Project: Cotacachi House
Architects: Arquitectura X
Location: Cotacachi, Ecuador
Area: 4,068 sf
Photographs by: Courtesy of Arquitectura X
Cotacachi House by Arquitectura X
Arquitectura X has completed the Cotacachi House for a couple from the Caribbean who sought a mountain retreat in the Andes. This modern mountain home is nestled between the Imbabura and the Cotacachi mountains and offers just over 4,000 square feet of beautiful modern living spaces with access to stunning views on each side.
A couple from the Caribbean seek retreat amid the northern Andes in a small town, two hours north of Quito, an orchard site in a valley 2470 meters above sea level, between the Imbabura and Cotacachi mountains, to the east and west respectively.
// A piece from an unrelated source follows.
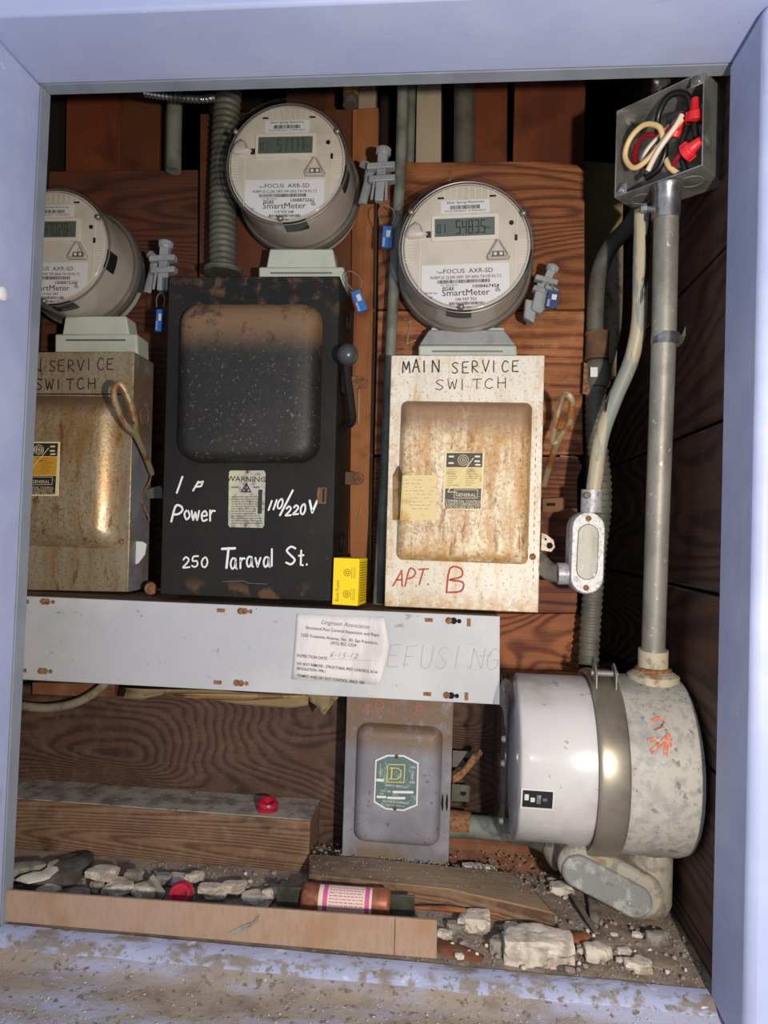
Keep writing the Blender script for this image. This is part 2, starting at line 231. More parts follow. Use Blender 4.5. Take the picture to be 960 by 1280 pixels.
# ---------------------------------------------------------------- geometry
class G:
    def __init__(s): s.v = []; s.f = []
    def add(s, vs, fs):
        b = len(s.v); s.v += [Vector(p) for p in vs]; s.f += [tuple(i+b for i in f) for f in fs]; return s
    def box(s, x0, x1, y0, y1, z0, z1):
        return s.add([(x, y, z) for x in (x0, x1) for y in (y0, y1) for z in (z0, z1)],
                     [(0, 1, 3, 2), (4, 6, 7, 5), (0, 4, 5, 1), (2, 3, 7, 6), (0, 2, 6, 4), (1, 5, 7, 3)])
    def hexa(s, a, b):       # two matching 4-loops
        return s.add(list(a)+list(b), [(0, 3, 2, 1), (4, 5, 6, 7)]+[(i, (i+1) % 4, 4+(i+1) % 4, 4+i) for i in range(4)])
    def prism(s, pts, y0, y1):  # xz polygon, y0 front
        n = len(pts); pts = [(p[0], p[1]) if len(p) == 2 else (p[0], p[2]) for p in pts]
        ar = sum(pts[i][0]*pts[(i+1) % n][1]-pts[(i+1) % n][0]*pts[i][1] for i in range(n))
        if ar < 0: pts = pts[::-1]
        return s.add([(x, y0, z) for x, z in pts]+[(x, y1, z) for x, z in pts],
                     [tuple(range(n)), tuple(range(2*n-1, n-1, -1))]+[(i, i+n, (i+1) % n+n, (i+1) % n) for i in range(n)])
    def loops(s, L, cap0=True, cap1=True):
        n = len(L[0]); vs = [p for l in L for p in l]; fs = []
        for k in range(len(L)-1):
            for i in range(n): fs.append((k*n+i, k*n+(i+1) % n, (k+1)*n+(i+1) % n, (k+1)*n+i))
        if cap0: fs.append(tuple(range(n-1, -1, -1)))
        if cap1: fs.append(tuple(range((len(L)-1)*n, len(L)*n)))
        return s.add(vs, fs)
    def lathe(s, prof, o=(0, 0, 0), axis=(0, 1, 0), n=32, cap0=True, cap1=True):
        a = Vector(axis).normalized(); t = Vector((0, 0, 1)) if abs(a.z) < .9 else Vector((1, 0, 0))
        e1 = a.cross(t).normalized(); e2 = a.cross(e1); o = Vector(o)
        return s.loops([[o+a*h+(e1*math.cos(2*math.pi*i/n)+e2*math.sin(2*math.pi*i/n))*max(r, 1e-5) for i in range(n)] for r, h in prof], cap0, cap1)
    def cyl(s, p0, p1, r, n=20, r1=None):
        p0 = Vector(p0); p1 = Vector(p1); return s.lathe([(r, 0), (r if r1 is None else r1, (p1-p0).length)], p0, p1-p0, n)
    def tube(s, pts, r, n=12, caps=True, closed=False, flat=1.0, rad=None):
        pts = [Vector(p) for p in pts]; L = []; N = len(pts); e = None
        for i, p in enumerate(pts):
            if closed: t = (pts[(i+1) % N]-pts[i-1])
            else: t = pts[min(i+1, N-1)]-pts[max(i-1, 0)]
            t.normalize()
            if e is None: e = t.cross(Vector((0, 1, 0.01))).normalized()
            e = (e-e.dot(t)*t).normalized(); e2 = t.cross(e); rr = rad[i] if rad else r
            L.append([p+e*math.cos(2*math.pi*k/n)*rr+e2*math.sin(2*math.pi*k/n)*rr*flat for k in range(n)])
        if closed: L.append(L[0])
        return s.loops(L, caps and not closed, caps and not closed)
    def torus(s, c, R, r, axis=(0, 1, 0), n=40, m=8):
        a = Vector(axis).normalized(); t = Vector((0, 0, 1)) if abs(a.z) < .9 else Vector((1, 0, 0)); e1 = a.cross(t).normalized(); e2 = a.cross(e1)
        return s.tube([Vector(c)+(e1*math.cos(2*math.pi*i/n)+e2*math.sin(2*math.pi*i/n))*R for i in range(n)], r, m, closed=True)
    def rock(s, c, rx, ry, rz, seed, lev=2, amp=.32, rot=0):
        import bmesh
        bm = bmesh.new(); bmesh.ops.create_icosphere(bm, subdivisions=lev, radius=1)
        b = len(s.v); off = Vector((seed*3.1, seed*1.7, seed*.9)); cr, sr = math.cos(rot), math.sin(rot)
        for v in bm.verts:
            p = v.co; q = p*(1+amp*(noise.noise(p*1.3+off)*1.6+noise.noise(p*3.5+off)*.5))
            q = Vector((max(-.85, min(.85, q.x)), max(-.85, min(.85, q.y)), max(-.75, min(.75, q.z))))
            x, y, z = q.x*rx, q.y*ry, q.z*rz
            s.v.append(Vector(c)+Vector((x*cr+z*sr, y, -x*sr+z*cr)))
        s.f += [tuple(v.index+b for v in f.verts) for f in bm.faces]; bm.free(); return s
    def rrect(s, x0, x1, z0, z1, rc, y0, y1, k=4, taper=0, steps=None):
        """rounded rectangle standing proud: loops from y0 (base) to y1 (front)"""
        def loop(ins, y):
            o = []; r = max(rc-ins*.5, .0005)
            for cx, cz, a0 in ((x1-ins-r, z1-ins-r, 0), (x0+ins+r, z1-ins-r, 90), (x0+ins+r, z0+ins+r, 180), (x1-ins-r, z0+ins+r, 270)):
                for j in range(k+1):
                    a = math.radians(a0+90*j/k); o.append(Vector((cx+r*math.cos(a), y, cz+r*math.sin(a))))
            return o
        if not steps: steps = [(0, 0), (0, 1)]
        return s.loops([loop(i*taper, y0+(y1-y0)*h) for i, h in steps], False, True)
    def ribbon(s, pts, w, y=None):   # flat painted stroke facing -Y, pts world
        nn = 8
        pts = [Vector(p) for p in pts]
        for a, b in zip(pts, pts[1:]):
            d = b-a
            if d.length < 1e-6: continue
            t = Vector((-d.z, 0, d.x)).normalized()*w/2
            s.add([a-t, a+t, b+t, b-t], [(0, 3, 2, 1)])
        for i, p in enumerate(pts):
            e = Vector((0, -.00001*(i % 2+1), 0))
            s.add([p+e+Vector((math.cos(2*math.pi*k/nn), 0, math.sin(2*math.pi*k/nn)))*w/2 for k in range(nn)], [tuple(range(nn))])
        return s
    def xf(s, m): s.v = [m @ p for p in s.v]; return s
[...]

The couple needs a design proposal in 4 days before going home, or they will sell the site: we have to design a house without knowing the site and after meeting the couple for two hours.
Based on our experience for our own house, we apply the same strategy: a universal scheme that can work for any site condition, a house whose spatial limits will be the two mountains we know dominate the valley, the abstract glass house as a starting point.
But we are also convinced that the universal and abstract need to become specific in order to work, specific to topography, weather, use, etc. but there is one aspect that makes architecture specific that interest us above all, construction and materiality: building with local materials and techniques will root abstraction in its place, and also determine form and type, the courtyard house.
Building with earth in a highly seismic region implies you have to work with very strict geometric rules that allow for very little variation from a type; this would not allow the house to be limited by the mountains, or vary to become more specific to topography, site geometry, trees in the orchard and actual needs of use by the client. Strictly applying local construction techniques would only guarantee apparent continuity, not real formal implantation.
We had to determine a way to make the universal specific, intensifying the conditions of reality we identified as essential through abstraction and materiality; how to make the house of the valley and mountain range, not just an object placed in and limited by them? Understanding typology as a universal tool, modified in its formal traits by materiality, provided us with a clear and adaptable set of rules to achieve specificity.
The traditional courtyard house, built with loadbearing earth walls for the first story and wooden second stories and roofs, is abstracted to a courtyard type defined in this case by three bays determined by use: a public bay shared by the couple and guests, a private bay for the guests separated by the courtyard, and a third bay atop the other two for private use by the couple.
This typological variation of the traditional courtyard type, through understanding the modern bi-nuclear house, combined with the properties of rammed earth construction and the layering of lighter complementary materials, strive towards a synthesis of the local and the universal, towards continuity through variation.